Using an electroencephalogram cap and memory retrieval tests, the team studied the cognitive processes of the subjects, and checked how they felt they were doing every 10th trial, an approach used for the first time in DKE research. The team discovered that not only did the people who thought they did better than others actually perform worse but that that they were also faster to say so. Those who performed best tended to think they were doing worse than other and were slower to say so. This replicated what many of the world’s great thinkers, such as Socrates and Darwin, as well as Shakespeare, had mused about over the centuries, and set the stage for Addante’s team to explore the brain activity.

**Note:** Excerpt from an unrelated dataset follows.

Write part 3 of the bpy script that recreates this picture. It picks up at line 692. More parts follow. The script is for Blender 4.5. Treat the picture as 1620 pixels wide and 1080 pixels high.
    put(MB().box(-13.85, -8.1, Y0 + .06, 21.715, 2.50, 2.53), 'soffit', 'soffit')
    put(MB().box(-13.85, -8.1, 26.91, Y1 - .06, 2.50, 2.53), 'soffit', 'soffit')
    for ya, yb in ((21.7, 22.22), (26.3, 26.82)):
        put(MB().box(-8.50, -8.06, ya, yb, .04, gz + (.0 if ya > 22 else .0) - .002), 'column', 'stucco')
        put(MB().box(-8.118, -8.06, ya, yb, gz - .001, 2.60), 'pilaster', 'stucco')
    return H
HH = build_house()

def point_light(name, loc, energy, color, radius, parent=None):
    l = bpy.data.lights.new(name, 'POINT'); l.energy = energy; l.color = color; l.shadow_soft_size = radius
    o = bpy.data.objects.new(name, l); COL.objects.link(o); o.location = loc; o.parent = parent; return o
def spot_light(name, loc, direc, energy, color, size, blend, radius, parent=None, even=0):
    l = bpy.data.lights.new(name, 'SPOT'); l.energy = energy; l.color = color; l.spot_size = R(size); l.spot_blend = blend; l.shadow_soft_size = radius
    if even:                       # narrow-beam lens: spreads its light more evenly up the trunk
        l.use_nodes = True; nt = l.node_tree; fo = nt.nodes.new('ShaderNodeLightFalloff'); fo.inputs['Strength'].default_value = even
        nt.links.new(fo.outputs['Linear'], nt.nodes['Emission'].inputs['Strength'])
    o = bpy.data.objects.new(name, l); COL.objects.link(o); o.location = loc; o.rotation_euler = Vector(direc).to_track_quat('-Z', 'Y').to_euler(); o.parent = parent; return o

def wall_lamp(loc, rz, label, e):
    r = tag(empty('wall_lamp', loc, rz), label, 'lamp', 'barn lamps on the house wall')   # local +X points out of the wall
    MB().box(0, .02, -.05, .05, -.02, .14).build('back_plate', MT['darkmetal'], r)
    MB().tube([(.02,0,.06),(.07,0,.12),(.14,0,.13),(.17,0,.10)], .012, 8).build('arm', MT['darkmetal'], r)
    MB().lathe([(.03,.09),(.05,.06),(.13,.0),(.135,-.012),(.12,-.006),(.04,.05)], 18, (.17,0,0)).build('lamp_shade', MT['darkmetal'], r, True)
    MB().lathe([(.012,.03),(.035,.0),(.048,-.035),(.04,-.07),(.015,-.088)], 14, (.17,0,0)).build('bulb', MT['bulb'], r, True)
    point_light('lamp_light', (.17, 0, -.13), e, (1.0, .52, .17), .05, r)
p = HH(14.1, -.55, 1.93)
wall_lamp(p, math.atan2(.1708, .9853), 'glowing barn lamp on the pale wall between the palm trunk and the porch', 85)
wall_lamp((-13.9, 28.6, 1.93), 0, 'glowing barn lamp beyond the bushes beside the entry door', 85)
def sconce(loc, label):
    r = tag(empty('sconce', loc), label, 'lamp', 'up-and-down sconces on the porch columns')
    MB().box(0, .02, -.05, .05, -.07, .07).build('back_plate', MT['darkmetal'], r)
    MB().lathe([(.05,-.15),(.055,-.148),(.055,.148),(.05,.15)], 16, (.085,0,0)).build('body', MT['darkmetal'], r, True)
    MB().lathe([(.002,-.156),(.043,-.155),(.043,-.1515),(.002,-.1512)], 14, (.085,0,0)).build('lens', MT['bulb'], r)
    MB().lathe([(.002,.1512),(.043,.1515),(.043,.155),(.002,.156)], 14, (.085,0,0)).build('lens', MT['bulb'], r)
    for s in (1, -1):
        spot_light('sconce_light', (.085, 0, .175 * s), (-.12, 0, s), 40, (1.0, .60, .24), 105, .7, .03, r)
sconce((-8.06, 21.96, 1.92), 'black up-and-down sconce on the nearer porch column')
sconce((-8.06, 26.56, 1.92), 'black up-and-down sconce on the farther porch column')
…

The results of the brain measures found different brain patterns among those who thought they were better or worse than other people. Instead of using recollection, the over-estimators relied on familiarity, which used activity from the mid-frontal part of the brain and was associated with performing relatively worse – even though they thought they were better.

“The familiarity judgement was happening very early, within about 400 to 600 milliseconds,” Addante said. “The memory-based recollection judgement was happening about 600 to 900 milliseconds, which in our niche is a really big difference of time.”

A figure of the brain activity and reaction time of the testing over-estimators and under-estimators.
A figure of the brain activity and reaction time of the testing over-estimators and under-estimators.

The humble subjects’ ability to recall information clearly may have also played a factor in why they were reluctant to say they performed well. As Addante noted, similar to a big test, those who may have remembered all the information clearly may also overthink about the things not on the test, causing doubt.

Previous studies involving DKE would test subjects on things such as grammar, math or logical reasoning only one time and then get the subjects’ thoughts on the study afterward. By collecting the test measures multiple times, Addante and his team were able to get more consistent and accurate readings in relation to the subjects’ belief (or lack thereof) of success after the tests.

“We collected a very large sample, in that niche of our industry, of about 60 people,” Addante said. “Usually you see papers reported with about 20 people, because it can be complex to collect brain activity. But we wanted a powerful design to capture this effect, so we tripled our normal sample size.”

Humility, introspection and the willingness to improve are keys to avoiding the negative aspects of DKE.

“This is an effect that plagues everyone across cultures, history and time, and we can overcome this, but it takes work with self-awareness and metacognition, thinking about our thinking, and being humble. That work takes guided input and feedback from people, getting that second opinion, so we’re not just firing from the hip with unchecked confidence,” Addante said. “Let your confidence be constrained by the recollection process.”